Barack Obama: A Quiet Revolutionary
August 27, 2010
May 23, 2011 | Jerome Roos,
First of all, as Roger Pielke Jr. pointed out in a blog post earlier, Huhne essentially announced "targets without policies." There is nothing wrong with enshrining aspirational targets as an institutional framework within which to embed specific policies aimed at meeting those targets. But fetishizing targets themselves, elevating them to the point where they become the principal policy tools to fight climate change, is a dangerous mistake indeed. Without concerted government policies directed at driving down the cost of renewable technologies, a target alone remains merely a statement. In and of itself, it will do very little to make a clean energy transition a reality.
Secondly, the idea that the formalization of the carbon budget will drive private investment in clean energy is wishful thinking at best. Despite the fact that the UK signed its Climate Change Act into law in 2008, private investment in clean energy plunged dramatically from 2009 to 2010. Just two months ago, the Financial Times reported on a Pew survey in which the UK fell sharply from third place to 13th in a table of clean energy investments secured by G-20 economies. Private investment in the UK's clean energy sectors fell from $11bn in 2009 to a mere $3.3bn in 2010.

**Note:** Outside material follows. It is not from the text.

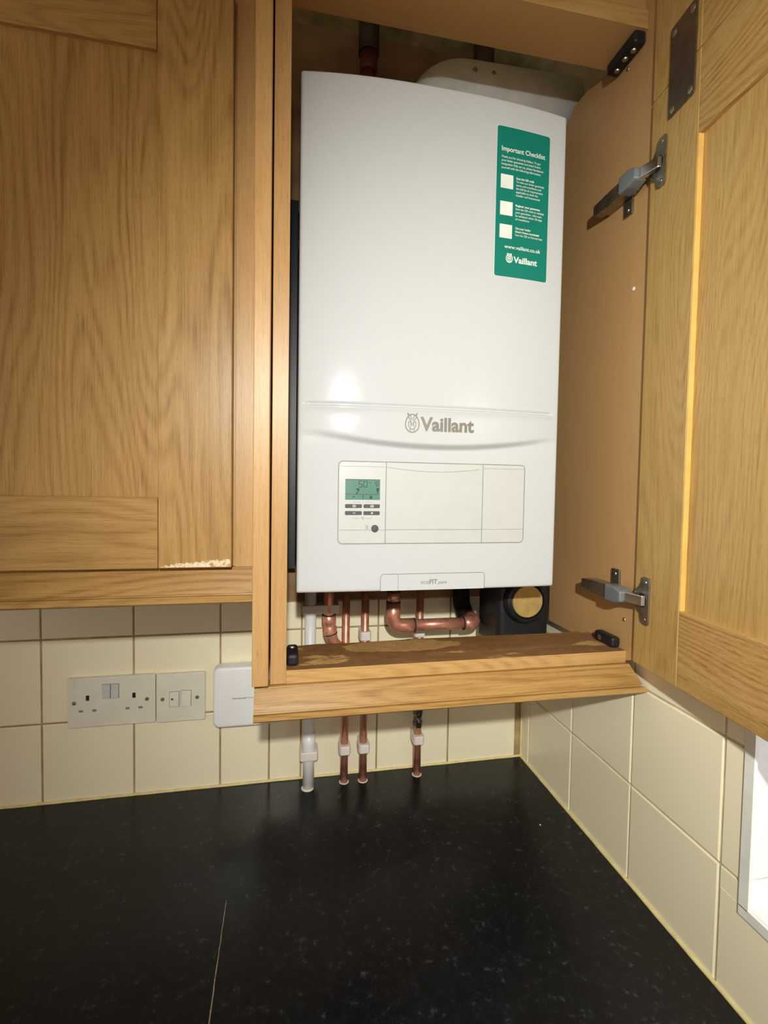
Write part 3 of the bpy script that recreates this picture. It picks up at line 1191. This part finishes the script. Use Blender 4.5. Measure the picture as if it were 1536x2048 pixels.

Thirdly, even if the Green Investment Bank were to generate significant sums of investment, such private investments are likely to pale in comparison to what will be needed to truly transform the UK's energy economy. As Gwyn Prins of the LSE and Steve Rayner of Oxford University demonstrated in their influential paper, The Wrong Trousers, climate policies that rely on caps, limits and targets, combined with top-down market creation, simply "cannot deliver the escape velocity required to get investment in technological innovation into orbit, in time." Indeed, "that calls for something else."
What is called for, then, is epic public investment in research, development, demonstration and deployment of alternative technologies - with the overarching goal of making clean energy cheaper than fossil fuels. Yet the responsibilities of the public sector are entirely missing from the coalition's carbon budget. Apart from a previously standing pledge to sink £3bn into a Green Investment Bank, no commitments have been made whatsoever on increasing government expenditure on clean energy RDD&D. Indeed, the coalition's radical budget cuts are only likely to lead to a further squeeze in the overall green budget. The bottomline is that the coalition's carbon cuts and its budget cuts are not compatible, as the latter will inevitably drown out the principal policy lever (public investment) by which the former can be accomplished.
Seen in this light, the statement by Connie Hedegaard, the EU's climate chief, that the UK carbon budget was "a recognition that to be very ambitious on public spending [cuts] does not mean you can't be ambitious on climate change targets," sounds rather empty. Indeed, one can always be ambitious on budget cuts and climate targets at the same time; but it's not setting the targets that's the problem - it's meeting them. Indeed, even if we were to subscribe to the magical thinking of "targets without policies," the targets themselves - as the Guardian pointed out in an editorial - are full of "important (and still undefined) exemptions for energy-intensive industries, which could in the end render the targets hollow."
The only real alternative, as I wrote before, is to forget about the budget deficit and invest in the green economy now. In this respect, the UK has an inspirational legacy to aspire to: Churchill's war economy. David Cameron and the Conservative Party may have forgotten that the UK government took a leading role in transforming the country from a crisis-ridden laissez-faire economy in the 1930s to the impressive war machine of the 1940s, virtually transforming factories overnight through massive debt-financed public investment. Such an approach has recently been favored by Gerry Holtham at the Institute for Public Policy Research in Going for Growth.
In this respect, it is also good to remember that, after the War, the national debt stood at 250 percent of GDP, making today's 53.3 percent look like a joke in comparison. Yet the post-war years saw some of the highest growth levels in UK history as the public investments made during the war paid off by transforming the technological base of the UK economy and feeding into vast productivity increases. All of this just goes to show that despite the dominant narrative on both the carbon budget and the public budget, there is still room to move - and there is still an alternative.